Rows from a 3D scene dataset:
######
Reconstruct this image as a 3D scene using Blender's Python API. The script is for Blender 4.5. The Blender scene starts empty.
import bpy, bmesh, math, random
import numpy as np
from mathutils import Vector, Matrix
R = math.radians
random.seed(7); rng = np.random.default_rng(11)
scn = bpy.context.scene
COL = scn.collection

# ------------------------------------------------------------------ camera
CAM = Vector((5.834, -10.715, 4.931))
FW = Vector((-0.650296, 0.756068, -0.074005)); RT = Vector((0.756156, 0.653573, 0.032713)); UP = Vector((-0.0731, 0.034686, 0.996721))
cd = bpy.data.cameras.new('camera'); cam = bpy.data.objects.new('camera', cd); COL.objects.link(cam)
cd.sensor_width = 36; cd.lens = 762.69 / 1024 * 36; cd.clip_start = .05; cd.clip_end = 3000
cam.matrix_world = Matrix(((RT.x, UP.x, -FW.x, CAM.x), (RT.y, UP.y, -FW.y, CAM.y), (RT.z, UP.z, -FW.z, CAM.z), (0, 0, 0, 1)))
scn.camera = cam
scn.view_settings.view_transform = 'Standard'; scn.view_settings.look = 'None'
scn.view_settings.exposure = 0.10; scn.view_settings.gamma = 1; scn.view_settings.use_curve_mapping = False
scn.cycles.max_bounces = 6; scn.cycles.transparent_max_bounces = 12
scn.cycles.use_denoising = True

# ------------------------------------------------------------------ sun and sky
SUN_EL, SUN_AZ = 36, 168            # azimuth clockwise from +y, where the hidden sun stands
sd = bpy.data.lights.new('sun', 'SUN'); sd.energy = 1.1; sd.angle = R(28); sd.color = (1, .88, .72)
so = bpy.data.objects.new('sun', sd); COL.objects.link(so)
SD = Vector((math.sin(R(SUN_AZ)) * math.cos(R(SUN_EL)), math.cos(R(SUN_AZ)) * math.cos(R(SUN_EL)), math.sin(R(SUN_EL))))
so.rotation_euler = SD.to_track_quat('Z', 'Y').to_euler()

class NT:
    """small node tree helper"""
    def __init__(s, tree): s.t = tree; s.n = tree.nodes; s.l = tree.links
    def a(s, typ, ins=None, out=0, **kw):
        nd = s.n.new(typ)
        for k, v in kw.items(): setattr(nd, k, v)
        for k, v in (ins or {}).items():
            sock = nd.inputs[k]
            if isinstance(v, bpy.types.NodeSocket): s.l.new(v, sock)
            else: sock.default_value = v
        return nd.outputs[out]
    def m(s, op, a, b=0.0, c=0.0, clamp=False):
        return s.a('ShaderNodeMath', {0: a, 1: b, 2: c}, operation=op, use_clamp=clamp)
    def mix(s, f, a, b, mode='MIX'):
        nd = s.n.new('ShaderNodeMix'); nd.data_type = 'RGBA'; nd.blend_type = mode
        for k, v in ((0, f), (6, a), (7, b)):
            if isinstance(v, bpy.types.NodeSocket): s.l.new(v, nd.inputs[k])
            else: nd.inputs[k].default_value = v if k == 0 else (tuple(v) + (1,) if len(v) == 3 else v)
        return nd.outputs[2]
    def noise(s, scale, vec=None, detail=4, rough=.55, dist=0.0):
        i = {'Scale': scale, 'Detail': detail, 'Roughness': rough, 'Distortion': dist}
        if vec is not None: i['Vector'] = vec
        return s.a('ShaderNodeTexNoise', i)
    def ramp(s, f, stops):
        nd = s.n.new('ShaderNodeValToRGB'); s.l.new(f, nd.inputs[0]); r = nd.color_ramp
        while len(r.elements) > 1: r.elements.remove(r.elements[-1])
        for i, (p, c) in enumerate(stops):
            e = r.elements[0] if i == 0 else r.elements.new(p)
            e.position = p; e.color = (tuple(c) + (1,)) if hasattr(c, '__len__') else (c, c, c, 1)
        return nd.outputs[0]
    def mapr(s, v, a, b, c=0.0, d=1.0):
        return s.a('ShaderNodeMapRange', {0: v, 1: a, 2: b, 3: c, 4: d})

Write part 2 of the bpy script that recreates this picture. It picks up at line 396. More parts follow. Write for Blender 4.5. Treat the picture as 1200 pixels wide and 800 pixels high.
######
## YOUR TASK
Copy the records above exactly as they appear.

## SOLUTION FOR THIS EXERCISE
Reconstruct this image as a 3D scene using Blender's Python API. The script is for Blender 4.5. The Blender scene starts empty.
import bpy, bmesh, math, random
import numpy as np
from mathutils import Vector, Matrix
R = math.radians
random.seed(7); rng = np.random.default_rng(11)
scn = bpy.context.scene
COL = scn.collection

# ------------------------------------------------------------------ camera
CAM = Vector((5.834, -10.715, 4.931))
FW = Vector((-0.650296, 0.756068, -0.074005)); RT = Vector((0.756156, 0.653573, 0.032713)); UP = Vector((-0.0731, 0.034686, 0.996721))
cd = bpy.data.cameras.new('camera'); cam = bpy.data.objects.new('camera', cd); COL.objects.link(cam)
cd.sensor_width = 36; cd.lens = 762.69 / 1024 * 36; cd.clip_start = .05; cd.clip_end = 3000
cam.matrix_world = Matrix(((RT.x, UP.x, -FW.x, CAM.x), (RT.y, UP.y, -FW.y, CAM.y), (RT.z, UP.z, -FW.z, CAM.z), (0, 0, 0, 1)))
scn.camera = cam
scn.view_settings.view_transform = 'Standard'; scn.view_settings.look = 'None'
scn.view_settings.exposure = 0.10; scn.view_settings.gamma = 1; scn.view_settings.use_curve_mapping = False
scn.cycles.max_bounces = 6; scn.cycles.transparent_max_bounces = 12
scn.cycles.use_denoising = True

# ------------------------------------------------------------------ sun and sky
SUN_EL, SUN_AZ = 36, 168            # azimuth clockwise from +y, where the hidden sun stands
sd = bpy.data.lights.new('sun', 'SUN'); sd.energy = 1.1; sd.angle = R(28); sd.color = (1, .88, .72)
so = bpy.data.objects.new('sun', sd); COL.objects.link(so)
SD = Vector((math.sin(R(SUN_AZ)) * math.cos(R(SUN_EL)), math.cos(R(SUN_AZ)) * math.cos(R(SUN_EL)), math.sin(R(SUN_EL))))
so.rotation_euler = SD.to_track_quat('Z', 'Y').to_euler()

class NT:
    """small node tree helper"""
    def __init__(s, tree): s.t = tree; s.n = tree.nodes; s.l = tree.links
    def a(s, typ, ins=None, out=0, **kw):
        nd = s.n.new(typ)
        for k, v in kw.items(): setattr(nd, k, v)
        for k, v in (ins or {}).items():
            sock = nd.inputs[k]
            if isinstance(v, bpy.types.NodeSocket): s.l.new(v, sock)
            else: sock.default_value = v
        return nd.outputs[out]
    def m(s, op, a, b=0.0, c=0.0, clamp=False):
        return s.a('ShaderNodeMath', {0: a, 1: b, 2: c}, operation=op, use_clamp=clamp)
    def mix(s, f, a, b, mode='MIX'):
        nd = s.n.new('ShaderNodeMix'); nd.data_type = 'RGBA'; nd.blend_type = mode
        for k, v in ((0, f), (6, a), (7, b)):
            if isinstance(v, bpy.types.NodeSocket): s.l.new(v, nd.inputs[k])
            else: nd.inputs[k].default_value = v if k == 0 else (tuple(v) + (1,) if len(v) == 3 else v)
        return nd.outputs[2]
    def noise(s, scale, vec=None, detail=4, rough=.55, dist=0.0):
        i = {'Scale': scale, 'Detail': detail, 'Roughness': rough, 'Distortion': dist}
        if vec is not None: i['Vector'] = vec
        return s.a('ShaderNodeTexNoise', i)
    def ramp(s, f, stops):
        nd = s.n.new('ShaderNodeValToRGB'); s.l.new(f, nd.inputs[0]); r = nd.color_ramp
        while len(r.elements) > 1: r.elements.remove(r.elements[-1])
        for i, (p, c) in enumerate(stops):
            e = r.elements[0] if i == 0 else r.elements.new(p)
            e.position = p; e.color = (tuple(c) + (1,)) if hasattr(c, '__len__') else (c, c, c, 1)
        return nd.outputs[0]
    def mapr(s, v, a, b, c=0.0, d=1.0):
        return s.a('ShaderNodeMapRange', {0: v, 1: a, 2: b, 3: c, 4: d})

Write part 2 of the bpy script that recreates this picture. It picks up at line 396. More parts follow. Write for Blender 4.5. Treat the picture as 1200 pixels wide and 800 pixels high.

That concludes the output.